I quit my job three weeks ago and. I spent the first week catching up on some long lost sleep, and feeling sorry for my self, wondering if I had done the right thing in leaving when I didn’t have another job to cover the missing income that would surely be missed.
As I sit and wonder what the next move would be in my search for a new job, I can’t help but to let my mind drift in all sorts of directions. Knowing that retirement is not an option at this point in my life and with the internet at my finger tip, the search is a lot easier than it once was. Is this the time to make a change in the direction I want to take?
No, I want to go back to being an activities director but there is a problem…..
As an Activity Director for seniors, the job field is not a big one, and what is out there fills fast. I tell myself I’m not worried because God has a plan for me. On days when I go into the computer and see several listings for my job qualification, I feel encouraged in God’s plan and am willing to wait for the direction He wants me to take. Then several days go by without a call or response and I pray that God won’t have me wait too long and become too discouraged in my search.
In that prayer for patience, I am moved to get up and make that follow-up phone call, attack that closet that has been begging for attention or take that long overdue walk in the beautiful sunshine. And if I am still discouraged, I call a friend to reconnect, go to lunch. It’s been too long and I have a lot of catching up to do. Thanks, Pauline, Linda, Carolyn. I even took a long weekend with my dear friend Pam in South Carolina. Thanks Pam.
Life is too short to be in a job that continued to take advantage of my willingness to work as many hours as it takes to get the job done. I tell myself if I don’t do it, who will? Who will be there for these wonderful seniors, who have worked so hard all their lives and deserve the loving care and quality service I can provide. We can all be replaced.
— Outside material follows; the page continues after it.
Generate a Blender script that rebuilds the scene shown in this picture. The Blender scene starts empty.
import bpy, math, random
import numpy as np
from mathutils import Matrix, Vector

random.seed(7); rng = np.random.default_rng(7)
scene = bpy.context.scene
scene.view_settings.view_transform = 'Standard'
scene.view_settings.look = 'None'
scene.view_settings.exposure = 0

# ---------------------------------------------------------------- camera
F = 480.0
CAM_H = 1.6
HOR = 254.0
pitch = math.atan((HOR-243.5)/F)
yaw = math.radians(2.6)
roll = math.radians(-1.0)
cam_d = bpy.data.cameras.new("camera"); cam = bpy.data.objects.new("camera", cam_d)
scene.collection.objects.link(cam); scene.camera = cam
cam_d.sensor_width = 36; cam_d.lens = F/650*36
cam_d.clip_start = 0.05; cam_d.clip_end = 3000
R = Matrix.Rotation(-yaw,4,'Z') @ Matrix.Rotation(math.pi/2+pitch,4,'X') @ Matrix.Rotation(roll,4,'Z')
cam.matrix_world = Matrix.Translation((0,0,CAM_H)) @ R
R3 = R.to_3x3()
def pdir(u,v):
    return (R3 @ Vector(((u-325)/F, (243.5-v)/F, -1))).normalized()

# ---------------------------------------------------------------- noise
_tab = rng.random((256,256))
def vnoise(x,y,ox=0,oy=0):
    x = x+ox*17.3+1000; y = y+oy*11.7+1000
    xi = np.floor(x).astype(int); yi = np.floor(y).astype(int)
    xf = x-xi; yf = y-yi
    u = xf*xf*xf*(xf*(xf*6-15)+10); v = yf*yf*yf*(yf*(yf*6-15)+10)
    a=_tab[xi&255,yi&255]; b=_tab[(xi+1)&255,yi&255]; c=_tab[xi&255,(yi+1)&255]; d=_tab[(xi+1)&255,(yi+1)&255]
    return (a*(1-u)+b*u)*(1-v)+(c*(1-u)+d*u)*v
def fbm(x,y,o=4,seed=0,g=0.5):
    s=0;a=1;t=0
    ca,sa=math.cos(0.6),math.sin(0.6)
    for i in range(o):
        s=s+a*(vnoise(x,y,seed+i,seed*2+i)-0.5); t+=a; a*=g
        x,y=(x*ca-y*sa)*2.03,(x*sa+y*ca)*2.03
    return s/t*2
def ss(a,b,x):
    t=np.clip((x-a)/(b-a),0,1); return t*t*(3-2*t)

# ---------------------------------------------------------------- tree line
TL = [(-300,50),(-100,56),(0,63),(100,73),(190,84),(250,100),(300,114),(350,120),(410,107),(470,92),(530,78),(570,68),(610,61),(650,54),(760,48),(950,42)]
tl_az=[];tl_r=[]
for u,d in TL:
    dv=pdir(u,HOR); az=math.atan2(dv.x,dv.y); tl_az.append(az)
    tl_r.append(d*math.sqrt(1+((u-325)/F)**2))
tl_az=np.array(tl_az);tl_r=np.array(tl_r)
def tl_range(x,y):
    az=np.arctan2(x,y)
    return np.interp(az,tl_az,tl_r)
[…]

When I would come home after a long tiring day, the sun long past setting, I would wonder why I have let yet another day get away from me, without much to show for it, I would feel guilty that I have again not done what I could for my own home and family. Not fulfilling my family obligations, especially to the grandchildren, who seem to be growing up right in front of my nose. And my house. Oh my house. It calls out to that motivated, energetic person who moved in ten and a half years ago, egger to spend quality time and energy making it beautiful, inside and out, (I’ll be back!)
Keep me in your prayers. I’m not discouraged about not having a job, yet. It’s only been three weeks and I still have much to do around here. Besides, I believe the scripture that
….If God takes us to it, He will see us through it.
1 comment:
Hello again,
Happy, happy to connect again.
I can so relate to what you're struggling with. Will pray that you get good rest, so you're able to make good choices and decisions,
and God will take care of the rest.
I thought my problem was not enough sleep because of work schedule change, and a bum knee, and being drained by the cat allergy. But after several days off, realize I'm in serious burn out mode. It just sneaks up. How sad, that we caring professional people take care of everybody but ourselves.